*DIRECTIONS*.
Transcribe the listing in full, excluding any pictures.
======== AVAILABLE DATA ========
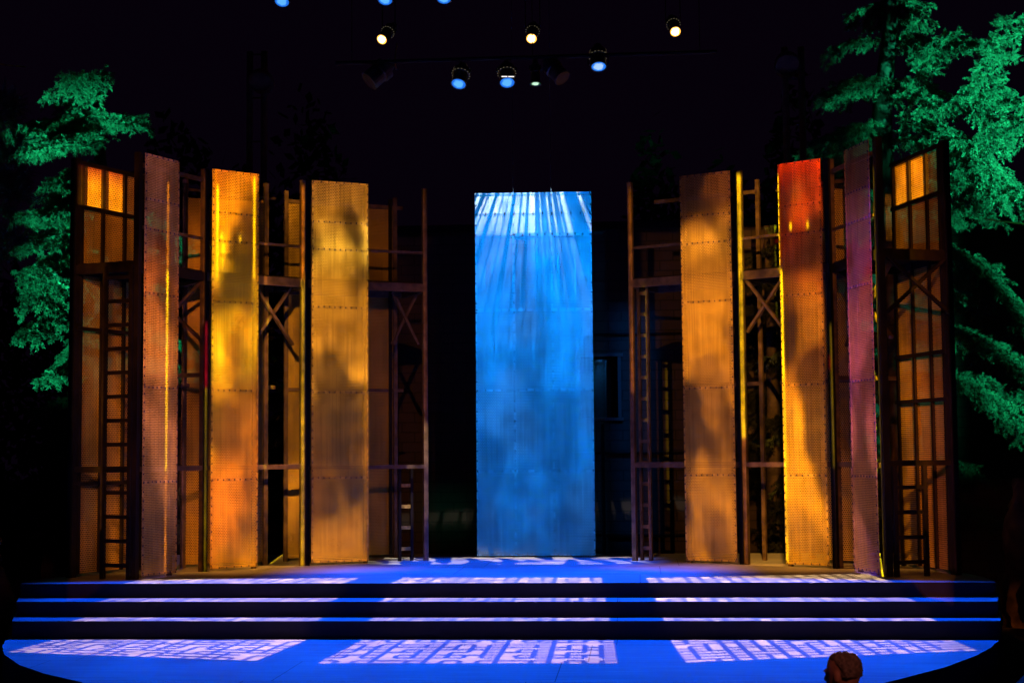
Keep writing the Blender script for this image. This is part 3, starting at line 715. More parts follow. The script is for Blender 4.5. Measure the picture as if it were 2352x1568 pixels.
lamp('small lantern with a thin pale green glowing rim beside the blue pair', 1230, 190, YP2, 0.062, 0.30, (0.02, -0.18, -1.0), LENS_G, body_r=0.055, pipe_z=z_b+0.15, slots=False)
lamp('blue lantern cut by the top edge of the picture, left of the rig', 648, 2, YP2, 0.086, 0.30, (-0.03, -0.5, -0.85), LENS_B)
lamp('blue lantern peeping below the top edge above the leftmost warm lantern', 885, -2, YP2, 0.086, 0.30, (-0.03, -0.5, -0.85), LENS_B)
lamp('blue lantern just showing at the top edge left of the picture centre', 1020, -5, YP2, 0.085, 0.30, (0.03, -0.5, -0.85), LENS_B)
lamp('unlit black lantern hanging between the blue pair and the pale blue one', 1290, 178, YP2, 0.09, 0.34, (0.55, -0.4, -0.7), BLACKPAINT, slots=False, group='unlit lanterns on the rig', pipe_z=z_b+0.15)
lamp('unlit black lantern hanging left of the blue pair', 850, 185, YP2, 0.11, 0.36, (-0.6, -0.3, -0.6), BLACKPAINT, slots=False, group='unlit lanterns on the rig', pipe_z=z_b+0.15)
def batten(y, z, x0, x1, label):
    """lighting truss: two chords and their lacing"""
    t = thing('lighting_truss', label, 'truss', (0.5*(x0+x1), y, z), ''); org = (0.5*(x0+x1), y, z)
    for dz in (0, 0.32): MB().tube([(x0, y, z+dz), (x1, y, z+dz)], 0.025, 8).build('chord', BLACKSTEEL, t, org)
    lb = MB(); x = x0; k = 0
    while x < x1-0.3:
        lb.tube([(x, y, z+(0.32 if k % 2 else 0)), (x+0.3, y, z+(0 if k % 2 else 0.32))], 0.010, 5); x += 0.3; k += 1
    lb.build('lacing', BLACKSTEEL, t, org)
    for xx in (x0+0.5, x1-0.5): MB().tube([(xx, y, z+0.32), (xx, y, z+6)], 0.006, 5).build('hanging_cable', BLACKSTEEL, t, org)
batten(YP1, z_w+0.3, -4.6, 2.4, 'black lighting truss carrying the warm white lanterns')
pp = thing('lighting_pipe', 'single black pipe carrying the blue lanterns in front of the truss', 'pipe', (-1.0, YP2, z_b+0.15))
MB().tube([(-3.6, YP2, z_b+0.15), (1.0, YP2, z_b+0.15)], 0.025, 8).build('bar', BLACKSTEEL, pp, (-1.0, YP2, z_b+0.15))
for xx in (-3.4, -1.2, 0.8): MB().tube([(xx, YP2, z_b+0.17), (xx, YP2, z_b+6)], 0.005, 5).build('hanging_cable', BLACKSTEEL, pp, (-1.0, YP2, z_b+0.15))
gel = ony(908, 130, YP2)
cb = MB().tube([ony(912, 100, YP2), ony(909, 118, YP2), ony(907, 140, YP2), ony(910, 160, YP2)], 0.009, 6).build('cable_tail', mat('brown_cable', (0.40, 0.22, 0.08), 0.5), None, gel)
tag(cb, 'short brown cable tail dangling under the leftmost warm lantern', 'cable')

# ------------------------------------------------------------------ ladder masts behind the set
def mast(label, pxa, pxb, y, py_top, lamp_px, lamp_py, arm=None):
    a, b = ony(pxa, 400, y), ony(pxb, 400, y); zt = ony(pxa, py_top, y)[2]
    org = ((a[0]+b[0])/2, y, GZ)
    t = thing('lighting_mast', label, 'mast', org, 'lighting masts behind the set')
    MB().tube([(a[0], y, GZ), (a[0], y, zt)], 0.045, 10).build('pole', STEEL, t, org)
    MB().tube([(b[0], y, GZ), (b[0], y, zt)], 0.045, 10).build('pole', STEEL, t, org)
    z = GZ+0.4
    while z < zt: MB().tube([(a[0], y, z), (b[0], y, z)], 0.012, 6).build('rung', STEEL, t, org); z += 0.62
    c = ony(lamp_px, lamp_py, y); h = MB()
    h.tube([c+V3(0, -0.16, -0.02), c+V3(0, -0.14, 0), c+V3(0, 0.02, 0), c+V3(0, 0.16, 0), c+V3(0, 0.24, 0)], [0.15, 0.165, 0.165, 0.13, 0.05], 18)
    h.beam(c+V3(0, 0.1, 0), V3(a[0] if abs(c[0]-a[0]) < abs(c[0]-b[0]) else b[0], y, c[2]), 0.04, 0.04)
    h.build('floodlight', STEEL, t, org)
    if arm:
        pts = [ony(*q, y) for q in arm]; n = len(pts)
        hull = MB().add([p-V3(0, 0.35, 0) for p in pts]+[p+V3(0, 0.35, 0) for p in pts],
                        [tuple(range(n)), tuple(range(2*n-1, n-1, -1))]+[(i, i+n, (i+1) % n+n, (i+1) % n) for i in range(n)])
        hull.build('walkway_hull', BLACKSTEEL, t, org)
mast('dim ladder mast with a round floodlight rising behind the golden panel', 573, 606, 3.9, 120, 603, 190)
mast('dim ladder mast with a round floodlight rising behind the red panel', 1808, 1846, 3.7, 110, 1806, 152)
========
*WRITTEN SOLUTION*.
Keep writing the Blender script for this image. This is part 3, starting at line 715. More parts follow. The script is for Blender 4.5. Measure the picture as if it were 2352x1568 pixels.
lamp('small lantern with a thin pale green glowing rim beside the blue pair', 1230, 190, YP2, 0.062, 0.30, (0.02, -0.18, -1.0), LENS_G, body_r=0.055, pipe_z=z_b+0.15, slots=False)
lamp('blue lantern cut by the top edge of the picture, left of the rig', 648, 2, YP2, 0.086, 0.30, (-0.03, -0.5, -0.85), LENS_B)
lamp('blue lantern peeping below the top edge above the leftmost warm lantern', 885, -2, YP2, 0.086, 0.30, (-0.03, -0.5, -0.85), LENS_B)
lamp('blue lantern just showing at the top edge left of the picture centre', 1020, -5, YP2, 0.085, 0.30, (0.03, -0.5, -0.85), LENS_B)
lamp('unlit black lantern hanging between the blue pair and the pale blue one', 1290, 178, YP2, 0.09, 0.34, (0.55, -0.4, -0.7), BLACKPAINT, slots=False, group='unlit lanterns on the rig', pipe_z=z_b+0.15)
lamp('unlit black lantern hanging left of the blue pair', 850, 185, YP2, 0.11, 0.36, (-0.6, -0.3, -0.6), BLACKPAINT, slots=False, group='unlit lanterns on the rig', pipe_z=z_b+0.15)
def batten(y, z, x0, x1, label):
    """lighting truss: two chords and their lacing"""
    t = thing('lighting_truss', label, 'truss', (0.5*(x0+x1), y, z), ''); org = (0.5*(x0+x1), y, z)
    for dz in (0, 0.32): MB().tube([(x0, y, z+dz), (x1, y, z+dz)], 0.025, 8).build('chord', BLACKSTEEL, t, org)
    lb = MB(); x = x0; k = 0
    while x < x1-0.3:
        lb.tube([(x, y, z+(0.32 if k % 2 else 0)), (x+0.3, y, z+(0 if k % 2 else 0.32))], 0.010, 5); x += 0.3; k += 1
    lb.build('lacing', BLACKSTEEL, t, org)
    for xx in (x0+0.5, x1-0.5): MB().tube([(xx, y, z+0.32), (xx, y, z+6)], 0.006, 5).build('hanging_cable', BLACKSTEEL, t, org)
batten(YP1, z_w+0.3, -4.6, 2.4, 'black lighting truss carrying the warm white lanterns')
pp = thing('lighting_pipe', 'single black pipe carrying the blue lanterns in front of the truss', 'pipe', (-1.0, YP2, z_b+0.15))
MB().tube([(-3.6, YP2, z_b+0.15), (1.0, YP2, z_b+0.15)], 0.025, 8).build('bar', BLACKSTEEL, pp, (-1.0, YP2, z_b+0.15))
for xx in (-3.4, -1.2, 0.8): MB().tube([(xx, YP2, z_b+0.17), (xx, YP2, z_b+6)], 0.005, 5).build('hanging_cable', BLACKSTEEL, pp, (-1.0, YP2, z_b+0.15))
gel = ony(908, 130, YP2)
cb = MB().tube([ony(912, 100, YP2), ony(909, 118, YP2), ony(907, 140, YP2), ony(910, 160, YP2)], 0.009, 6).build('cable_tail', mat('brown_cable', (0.40, 0.22, 0.08), 0.5), None, gel)
tag(cb, 'short brown cable tail dangling under the leftmost warm lantern', 'cable')

# ------------------------------------------------------------------ ladder masts behind the set
def mast(label, pxa, pxb, y, py_top, lamp_px, lamp_py, arm=None):
    a, b = ony(pxa, 400, y), ony(pxb, 400, y); zt = ony(pxa, py_top, y)[2]
    org = ((a[0]+b[0])/2, y, GZ)
    t = thing('lighting_mast', label, 'mast', org, 'lighting masts behind the set')
    MB().tube([(a[0], y, GZ), (a[0], y, zt)], 0.045, 10).build('pole', STEEL, t, org)
    MB().tube([(b[0], y, GZ), (b[0], y, zt)], 0.045, 10).build('pole', STEEL, t, org)
    z = GZ+0.4
    while z < zt: MB().tube([(a[0], y, z), (b[0], y, z)], 0.012, 6).build('rung', STEEL, t, org); z += 0.62
    c = ony(lamp_px, lamp_py, y); h = MB()
    h.tube([c+V3(0, -0.16, -0.02), c+V3(0, -0.14, 0), c+V3(0, 0.02, 0), c+V3(0, 0.16, 0), c+V3(0, 0.24, 0)], [0.15, 0.165, 0.165, 0.13, 0.05], 18)
    h.beam(c+V3(0, 0.1, 0), V3(a[0] if abs(c[0]-a[0]) < abs(c[0]-b[0]) else b[0], y, c[2]), 0.04, 0.04)
    h.build('floodlight', STEEL, t, org)
    if arm:
        pts = [ony(*q, y) for q in arm]; n = len(pts)
        hull = MB().add([p-V3(0, 0.35, 0) for p in pts]+[p+V3(0, 0.35, 0) for p in pts],
                        [tuple(range(n)), tuple(range(2*n-1, n-1, -1))]+[(i, i+n, (i+1) % n+n, (i+1) % n) for i in range(n)])
        hull.build('walkway_hull', BLACKSTEEL, t, org)
mast('dim ladder mast with a round floodlight rising behind the golden panel', 573, 606, 3.9, 120, 603, 190)
mast('dim ladder mast with a round floodlight rising behind the red panel', 1808, 1846, 3.7, 110, 1806, 152)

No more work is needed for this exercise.